* _WHAT TO DO_:
Copy exactly the lines from the start of the data below through the one that carries "scene = bpy.context.scene", and only those.

• • • •

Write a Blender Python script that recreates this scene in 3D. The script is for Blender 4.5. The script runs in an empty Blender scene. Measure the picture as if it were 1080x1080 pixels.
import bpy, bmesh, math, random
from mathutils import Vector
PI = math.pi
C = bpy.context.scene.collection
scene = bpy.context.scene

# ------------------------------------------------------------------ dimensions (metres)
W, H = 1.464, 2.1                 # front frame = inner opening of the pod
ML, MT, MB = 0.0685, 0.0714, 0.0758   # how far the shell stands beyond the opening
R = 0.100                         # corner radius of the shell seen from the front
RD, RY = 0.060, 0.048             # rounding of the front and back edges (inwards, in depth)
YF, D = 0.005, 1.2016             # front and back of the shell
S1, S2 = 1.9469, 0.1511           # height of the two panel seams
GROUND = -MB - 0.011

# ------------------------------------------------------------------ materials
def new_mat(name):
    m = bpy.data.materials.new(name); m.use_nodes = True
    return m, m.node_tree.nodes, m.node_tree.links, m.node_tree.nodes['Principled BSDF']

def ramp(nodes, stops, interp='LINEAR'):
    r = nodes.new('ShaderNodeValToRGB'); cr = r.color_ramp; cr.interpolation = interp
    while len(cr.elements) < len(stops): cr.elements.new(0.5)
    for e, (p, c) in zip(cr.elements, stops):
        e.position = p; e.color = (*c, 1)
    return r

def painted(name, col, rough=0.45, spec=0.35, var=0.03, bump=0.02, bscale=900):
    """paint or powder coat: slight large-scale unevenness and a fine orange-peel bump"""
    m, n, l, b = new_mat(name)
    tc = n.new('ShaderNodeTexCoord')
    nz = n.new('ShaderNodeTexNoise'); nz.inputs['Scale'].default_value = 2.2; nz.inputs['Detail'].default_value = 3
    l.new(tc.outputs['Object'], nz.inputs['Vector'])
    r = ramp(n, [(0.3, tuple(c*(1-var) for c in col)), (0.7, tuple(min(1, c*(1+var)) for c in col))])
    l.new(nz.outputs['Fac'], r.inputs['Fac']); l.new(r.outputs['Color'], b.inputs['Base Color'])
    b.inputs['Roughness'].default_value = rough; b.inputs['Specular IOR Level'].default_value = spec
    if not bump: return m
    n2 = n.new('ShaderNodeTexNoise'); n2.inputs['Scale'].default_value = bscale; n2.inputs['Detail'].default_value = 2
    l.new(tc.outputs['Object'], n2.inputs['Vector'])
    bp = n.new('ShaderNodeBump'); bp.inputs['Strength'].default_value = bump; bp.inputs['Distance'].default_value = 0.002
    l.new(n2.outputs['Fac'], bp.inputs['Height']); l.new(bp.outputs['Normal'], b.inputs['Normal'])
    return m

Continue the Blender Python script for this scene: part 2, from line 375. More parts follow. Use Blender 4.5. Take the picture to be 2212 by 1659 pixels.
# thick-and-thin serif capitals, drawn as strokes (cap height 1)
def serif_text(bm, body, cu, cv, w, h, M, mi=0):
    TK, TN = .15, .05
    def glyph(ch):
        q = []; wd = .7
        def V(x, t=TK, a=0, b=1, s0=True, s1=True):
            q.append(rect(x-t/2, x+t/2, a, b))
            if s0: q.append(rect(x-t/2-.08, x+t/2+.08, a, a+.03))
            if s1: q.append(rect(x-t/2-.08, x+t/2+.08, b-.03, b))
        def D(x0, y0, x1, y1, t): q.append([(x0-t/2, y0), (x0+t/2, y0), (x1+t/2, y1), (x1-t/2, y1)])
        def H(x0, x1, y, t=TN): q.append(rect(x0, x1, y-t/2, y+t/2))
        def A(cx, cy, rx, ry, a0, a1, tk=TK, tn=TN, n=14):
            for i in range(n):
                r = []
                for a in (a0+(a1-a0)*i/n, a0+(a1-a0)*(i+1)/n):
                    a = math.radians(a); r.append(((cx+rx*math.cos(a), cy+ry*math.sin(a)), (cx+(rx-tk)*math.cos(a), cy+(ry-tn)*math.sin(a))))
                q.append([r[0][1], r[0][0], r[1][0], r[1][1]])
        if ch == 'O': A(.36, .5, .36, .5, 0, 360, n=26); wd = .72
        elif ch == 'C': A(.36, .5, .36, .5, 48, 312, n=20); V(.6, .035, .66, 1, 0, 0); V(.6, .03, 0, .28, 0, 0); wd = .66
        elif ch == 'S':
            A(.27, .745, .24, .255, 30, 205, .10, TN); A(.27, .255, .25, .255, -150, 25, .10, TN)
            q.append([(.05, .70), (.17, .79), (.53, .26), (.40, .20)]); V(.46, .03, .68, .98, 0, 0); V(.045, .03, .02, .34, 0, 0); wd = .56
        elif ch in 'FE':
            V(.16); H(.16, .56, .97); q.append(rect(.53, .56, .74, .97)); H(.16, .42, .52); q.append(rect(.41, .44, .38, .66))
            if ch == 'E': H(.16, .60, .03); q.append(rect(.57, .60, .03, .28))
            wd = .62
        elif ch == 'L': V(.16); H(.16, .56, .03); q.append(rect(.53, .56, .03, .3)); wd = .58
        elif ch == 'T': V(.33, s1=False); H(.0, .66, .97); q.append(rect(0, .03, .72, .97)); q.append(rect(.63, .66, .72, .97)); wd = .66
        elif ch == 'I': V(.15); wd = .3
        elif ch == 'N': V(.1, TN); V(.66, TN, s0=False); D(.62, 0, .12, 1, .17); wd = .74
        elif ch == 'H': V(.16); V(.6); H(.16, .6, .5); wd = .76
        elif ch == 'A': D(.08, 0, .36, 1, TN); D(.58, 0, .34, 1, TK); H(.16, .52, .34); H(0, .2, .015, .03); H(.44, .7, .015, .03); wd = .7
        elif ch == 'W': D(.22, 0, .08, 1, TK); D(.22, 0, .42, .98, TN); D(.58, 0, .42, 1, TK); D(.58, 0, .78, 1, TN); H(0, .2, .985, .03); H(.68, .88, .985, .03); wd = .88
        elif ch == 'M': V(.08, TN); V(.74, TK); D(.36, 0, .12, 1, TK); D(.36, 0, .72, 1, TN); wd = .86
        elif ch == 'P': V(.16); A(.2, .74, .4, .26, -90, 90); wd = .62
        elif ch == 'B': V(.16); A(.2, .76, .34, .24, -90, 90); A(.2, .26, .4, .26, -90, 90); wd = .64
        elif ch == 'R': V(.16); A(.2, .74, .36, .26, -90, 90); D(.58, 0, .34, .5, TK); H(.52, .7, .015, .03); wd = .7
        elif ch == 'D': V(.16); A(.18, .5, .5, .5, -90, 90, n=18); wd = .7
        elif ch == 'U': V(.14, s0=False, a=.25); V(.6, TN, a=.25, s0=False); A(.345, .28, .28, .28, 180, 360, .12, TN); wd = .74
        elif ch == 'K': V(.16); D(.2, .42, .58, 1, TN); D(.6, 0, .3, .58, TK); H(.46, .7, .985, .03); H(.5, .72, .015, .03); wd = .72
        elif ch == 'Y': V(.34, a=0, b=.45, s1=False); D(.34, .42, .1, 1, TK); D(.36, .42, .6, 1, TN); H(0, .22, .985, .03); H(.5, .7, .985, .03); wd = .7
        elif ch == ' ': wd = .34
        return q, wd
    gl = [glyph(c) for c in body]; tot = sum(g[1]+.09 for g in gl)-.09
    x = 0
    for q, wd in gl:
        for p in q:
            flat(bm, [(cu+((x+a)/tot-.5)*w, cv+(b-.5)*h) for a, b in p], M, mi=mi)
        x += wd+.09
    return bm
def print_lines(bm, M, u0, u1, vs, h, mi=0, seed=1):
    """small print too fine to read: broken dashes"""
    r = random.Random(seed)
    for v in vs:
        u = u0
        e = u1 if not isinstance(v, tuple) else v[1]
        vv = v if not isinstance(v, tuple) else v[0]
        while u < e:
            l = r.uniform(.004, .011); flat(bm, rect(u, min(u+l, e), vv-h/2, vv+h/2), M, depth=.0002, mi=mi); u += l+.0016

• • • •

* _THE SOLUTION_:
Write a Blender Python script that recreates this scene in 3D. The script is for Blender 4.5. The script runs in an empty Blender scene. Measure the picture as if it were 1080x1080 pixels.
import bpy, bmesh, math, random
from mathutils import Vector
PI = math.pi
C = bpy.context.scene.collection
scene = bpy.context.scene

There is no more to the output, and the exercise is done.